Post your work on social media, and someone will inevitably say, “This isn’t good enough.” Sometimes it escalates into personal attacks or heated debates. But the real goal of creative work is enjoyment. If all we do is criticize, we lose sight of that.
💬 Why People Love to Critique
Whenever a new film is released, you’ll see a flood of negative comments. Everyone has different tastes, and if something doesn’t appeal to you, you can simply choose not to engage. There’s no need to go out of your way to bash it.
So why do people critique others so readily?
Because it’s easy. Criticism feels good—it gives people a sense of authority. If they have some knowledge, they may also want to show it off. These impulses combine, and suddenly, someone’s creative work becomes a target.
But here’s the twist: what if we used that same instinct to improve our own work?
🛠️ Use Critique as a Creative Tool
Let’s take filmmaking as an example. I often emphasize the importance of “blueprint work”—the unglamorous planning phase—before jumping into the fun part: shooting.
I’ve learned this the hard way. If you start filming with a vague plan, hoping things will work out, they usually don’t. That’s why it’s crucial to build a solid foundation during the scriptwriting stage.
Even so, I’ve found that faithfully shooting from a storyboard doesn’t always yield great results. Once you see it on screen, problems emerge:
- The pacing feels off
- The scene is confusing
- It just doesn’t work
These issues only become clear once the footage is in front of you. You can’t always predict them during planning. But once it’s tangible, even a casual viewer can spot what’s wrong.
So why not build your process around that reality?
🎥 Plan for Adjustments from the Start
Instead of assuming your storyboard is final, expect to make changes. Shoot with the idea that you’ll need to tweak things later.

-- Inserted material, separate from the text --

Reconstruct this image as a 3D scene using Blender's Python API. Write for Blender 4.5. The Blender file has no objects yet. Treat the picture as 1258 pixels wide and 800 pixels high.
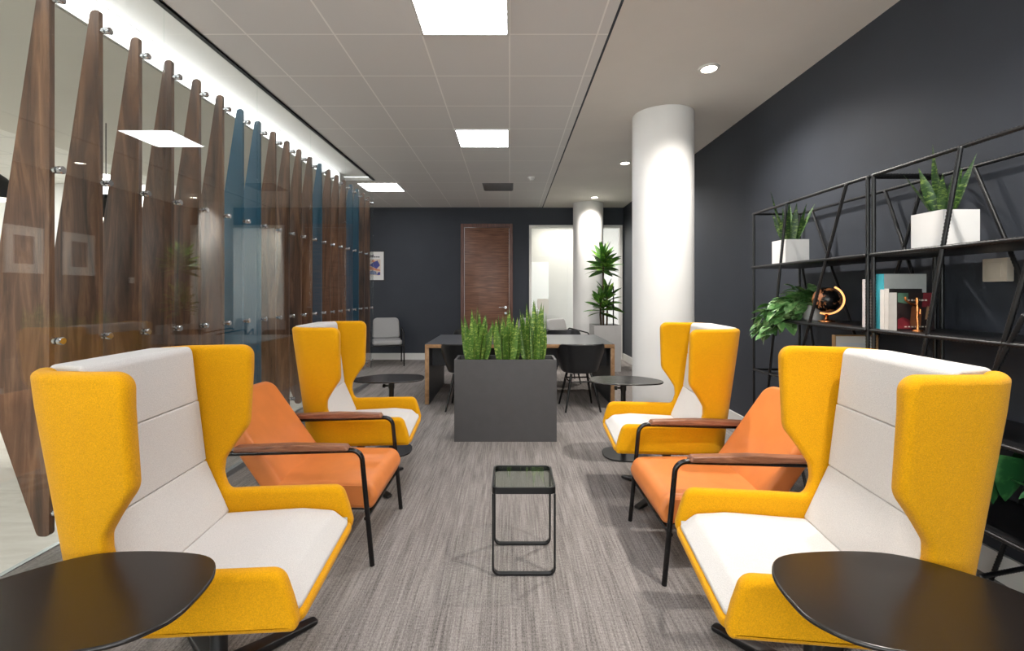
import bpy, bmesh, math, random
from mathutils import Vector, Matrix
from mathutils.geometry import tessellate_polygon
R = math.radians
random.seed(7)
scene = bpy.context.scene
COL = scene.collection

# ------------------------------------------------------------------ helpers
def lin(h):
    h = h.lstrip('#'); out = []
    for i in (0, 2, 4):
        c = int(h[i:i+2], 16)/255
        out.append(c/12.92 if c <= .04045 else ((c+.055)/1.055)**2.4)
    return (*out, 1)

def tag(o, label=None, cat=None, group=None, kind=None):
    if label: o['label'] = label
    if cat: o['category'] = cat
    if group: o['group'] = group
    if kind: o['kind'] = kind
    return o

def empty(name, loc, rz=0, label=None, cat=None, group=None, kind=None):
    o = bpy.data.objects.new(name, None); COL.objects.link(o)
    o.empty_display_size = .1
    o.location = loc; o.rotation_euler = (0, 0, rz)
    return tag(o, label, cat, group, kind)

def obj(name, bm, mats, parent=None, smooth=True, angle=40, wn=False):
    bmesh.ops.recalc_face_normals(bm, faces=bm.faces[:])
    me = bpy.data.meshes.new(name); bm.to_mesh(me); bm.free()
    if not isinstance(mats, (list, tuple)): mats = [mats]
    for m in mats: me.materials.append(m)
    if smooth:
        for p in me.polygons: p.use_smooth = True
        me.set_sharp_from_angle(angle=R(angle))
    o = bpy.data.objects.new(name, me); COL.objects.link(o)
    if parent: o.parent = parent
    if wn:
        w = o.modifiers.new('wn', 'WEIGHTED_NORMAL'); w.keep_sharp = True; w.weight = 80
    return o

def copy_tree(o, parent=None):
    c = o.copy(); COL.objects.link(c)
    if parent: c.parent = parent
    for ch in list(o.children): copy_tree(ch, c)
    return c

def place(o, loc, rz, label):
    o.location = loc; o.rotation_euler = (0, 0, rz); o['label'] = label
    return o

def box(bm, x0, x1, y0, y1, z0, z1, mi=0):
    vs = [bm.verts.new((x, y, z)) for x in (x0, x1) for y in (y0, y1) for z in (z0, z1)]
    for f in ((0,1,3,2),(4,6,7,5),(0,4,5,1),(2,3,7,6),(0,2,6,4),(1,5,7,3)):
        bm.faces.new([vs[i] for i in f]).material_index = mi

def bbox(*a, bevel=0.004, seg=2):
    bm = bmesh.new(); box(bm, *a)
    if bevel:
        bmesh.ops.bevel(bm, geom=bm.edges[:], offset=bevel, segments=seg, profile=.5, affect='EDGES')
    return bm

def fillet(pts, rad, seg=6, closed=True):
    """round the corners of a polyline (2D or 3D); rad a number or one per point"""
    n = len(pts); P = [Vector(p).to_3d() if len(p) == 2 else Vector(p) for p in pts]; out = []
    for i in range(n):
        r = rad[i] if isinstance(rad, (list, tuple)) else rad
        if (not closed and i in (0, n-1)) or r <= 0:
            out.append(P[i]); continue
        a, b, c = P[i-1], P[i], P[(i+1) % n]
        d1, d2 = (a-b), (c-b); l1, l2 = d1.length, d2.length
        d1.normalize(); d2.normalize()
        ang = d1.angle(d2)
        if ang > math.pi-.02: out.append(b); continue
        t = min(r/math.tan(ang/2), l1*.48, l2*.48); r2 = t*math.tan(ang/2)
        cen = b+(d1+d2).normalized()*(r2/math.sin(ang/2))
        s, e = b+d1*t-cen, b+d2*t-cen
        tot = s.angle(e)
        for k in range(seg+1):
            f = k/seg
            if tot < 1e-4: out.append(b); break
            v = (s*math.sin((1-f)*tot)+e*math.sin(f*tot))/math.sin(tot)
            out.append(cen+v)
    res = []
    for p in out:
        if not res or (p-res[-1]).length > 1e-5: res.append(p)
    if closed and (res[0]-res[-1]).length < 1e-5: res.pop()
    return res

def catmull(pts, seg=6):
    n = len(pts); P = [Vector(p).to_3d() for p in pts]; out = []
    for i in range(n):
        a, b, c, d = P[i-1], P[i], P[(i+1) % n], P[(i+2) % n]
        for k in range(seg):
            t = k/seg
            out.append(.5*((2*b)+(c-a)*t+(2*a-5*b+4*c-d)*t*t+(3*b-a-3*c+d)*t**3))
    return out

def open_box(x0, x1, y0, y1, h, wall, depth):
    bm = bmesh.new(); R4 = []
    for ins, z in ((0, 0), (0, h), (wall, h), (wall, h-depth)):
        R4.append([bm.verts.new(p) for p in ((x0+ins, y0+ins, z), (x1-ins, y0+ins, z), (x1-ins, y1-ins, z), (x0+ins, y1-ins, z))])
    bm.faces.new(R4[0]); bm.faces.new(R4[3])
    for A, B in zip(R4, R4[1:]):
        for k in range(4): bm.faces.new((A[k], A[(k+1) % 4], B[(k+1) % 4], B[k]))
    return bm

def slab(outline, t0, t1, r=.01, seg=4, ca=(), cb=(), bm=None, mapf=None, mi=0):
    """solid with outline in (a,b), thickness along t, rounded rims, optional cuts, mapped to 3D"""
    tmp = bmesh.new()
    P = [Vector((p[0], p[1])) for p in outline]; n = len(P)
    area = sum(P[i].x*P[(i+1) % n].y-P[(i+1) % n].x*P[i].y for i in range(n))
    if area < 0: P.reverse()
    nrm = []
    for i in range(n):
        e1 = (P[i]-P[i-1]).normalized(); e2 = (P[(i+1) % n]-P[i]).normalized()
        n1 = Vector((-e1.y, e1.x)); n2 = Vector((-e2.y, e2.x)); m = n1+n2
        if m.length < 1e-6: m = n1
        m.normalize(); nrm.append(m/max(.5, m.dot(n1)))
    layers = []
    for k in range(seg+1):
        a = k/seg*math.pi/2; layers.append((r*(1-math.sin(a)), t1-r+r*math.cos(a)))
    lo = [(i_, t0+(t1-t)) for i_, t in reversed(layers)]
    if (t1-t0)-2*r < 1e-5: lo = lo[1:]
    layers += lo
    rings = [[tmp.verts.new((*(P[i]+nrm[i]*ins), t)) for i in range(n)] for ins, t in layers]
    for A, B in zip(rings, rings[1:]):
        for i in range(n):
            j = (i+1) % n; tmp.faces.new((A[i], B[i], B[j], A[j]))
    if ca or cb:
        for ring, rev in ((rings[0], False), (rings[-1], True)):
            for tri in tessellate_polygon([[Vector((v.co.x, v.co.y, 0)) for v in ring]]):
                try: tmp.faces.new([ring[i] for i in (reversed(tri) if rev else tri)])
                except ValueError: pass
    else:
        tmp.faces.new(rings[0]); tmp.faces.new(list(reversed(rings[-1])))
    for c in ca:
        bmesh.ops.bisect_plane(tmp, geom=tmp.verts[:]+tmp.edges[:]+tmp.faces[:], plane_co=(c, 0, 0), plane_no=(1, 0, 0))
    for c in cb:
        bmesh.ops.bisect_plane(tmp, geom=tmp.verts[:]+tmp.edges[:]+tmp.faces[:], plane_co=(0, c, 0), plane_no=(0, 1, 0))
    bmesh.ops.remove_doubles(tmp, verts=tmp.verts[:], dist=1e-5)
    if mapf:
        for v in tmp.verts: v.co = Vector(mapf(*v.co))
    for f in tmp.faces: f.material_index = mi
    if bm is None: return tmp
    me = bpy.data.meshes.new('tmp'); tmp.to_mesh(me); tmp.free(); bm.from_mesh(me); bpy.data.meshes.remove(me)
    return bm

def tube(bm, pts, r, n=10, mi=0, flat=None, rf=None):
    """sweep; flat=(w,h) for a rectangular bar; rf(i) radius per ring"""
    P = [Vector(p) for p in pts]; T = []
    for i in range(len(P)):
        a = P[max(0, i-1)]; b = P[min(len(P)-1, i+1)]; T.append((b-a).normalized())
    u = T[0].orthogonal().normalized()
    if abs(T[0].z) < .9: u = (Vector((0, 0, 1))-T[0]*T[0].z).normalized()
    elif flat: u = Vector((0, 1, 0))
    rings = []
    for i, p in enumerate(P):
        u = (u-T[i]*u.dot(T[i])).normalized(); w = T[i].cross(u)
        rr = rf(i) if rf else r
        if flat:
            a, b = flat[0]/2, flat[1]/2
            rings.append([bm.verts.new(p+u*x+w*y) for x, y in ((a, b), (-a, b), (-a, -b), (a, -b))])
        else:
            rings.append([bm.verts.new(p+(u*math.cos(2*math.pi*k/n)+w*math.sin(2*math.pi*k/n))*rr) for k in range(n)])
    m = len(rings[0])
    for A, B in zip(rings, rings[1:]):
        for k in range(m):
            bm.faces.new((A[k], A[(k+1) % m], B[(k+1) % m], B[k])).material_index = mi
    bm.faces.new(list(reversed(rings[0]))).material_index = mi
    bm.faces.new(rings[-1]).material_index = mi
    return bm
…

Normally, once you’ve filmed everything in the storyboard, that scene is considered “done.” But during editing, flaws often appear:
- “This part doesn’t make sense.”
- “The visuals don’t connect.”
Sometimes you can fix it by trimming a few shots. But if something’s missing, you’re stuck—because you only filmed the bare minimum.
🎬 The Fix: Shoot Extra Footage
Here’s a simple solution: when filming a scene, shoot a little more than you think you’ll need.
Let’s say you’re filming a conversation between two characters. During editing, you might realize:
- The scene doesn’t flow
- You need to extend a pause
- You want to add a line of dialogue
In these cases, the most versatile footage is a shot of someone listening.
No matter what dialogue you add later, a reaction shot of someone listening can fill the gap.
🎭 The Art of Listening on Camera
“Listening” isn’t just sitting still—it’s nuanced. You can show:
- Silent agreement
- Subtle skepticism
- Emotional shifts—joy, anger, sadness
If your actor can express these in a solo performance, even 30 seconds of “listening” footage can become a lifesaver. You can add the other character’s lines later via ADR.
Some might argue, “How can you act without knowing what the other person is saying?” But I say: if it helps the final film feel complete, it’s worth doing.
🧠 Why This Works: Critique Is Easy
Here’s the beauty of this approach: critiquing something that already exists is easy.
Coming up with ideas during scriptwriting is hard. But once you have footage, it’s simple to say:
- “This part drags.”
- “I don’t get what this scene is trying to say.”
You can even ask friends for feedback. And once you’ve identified the problem, it’s easier to suggest fixes—because you’re working with something concrete.
So let’s embrace that instinct to critique—not to tear down, but to build better.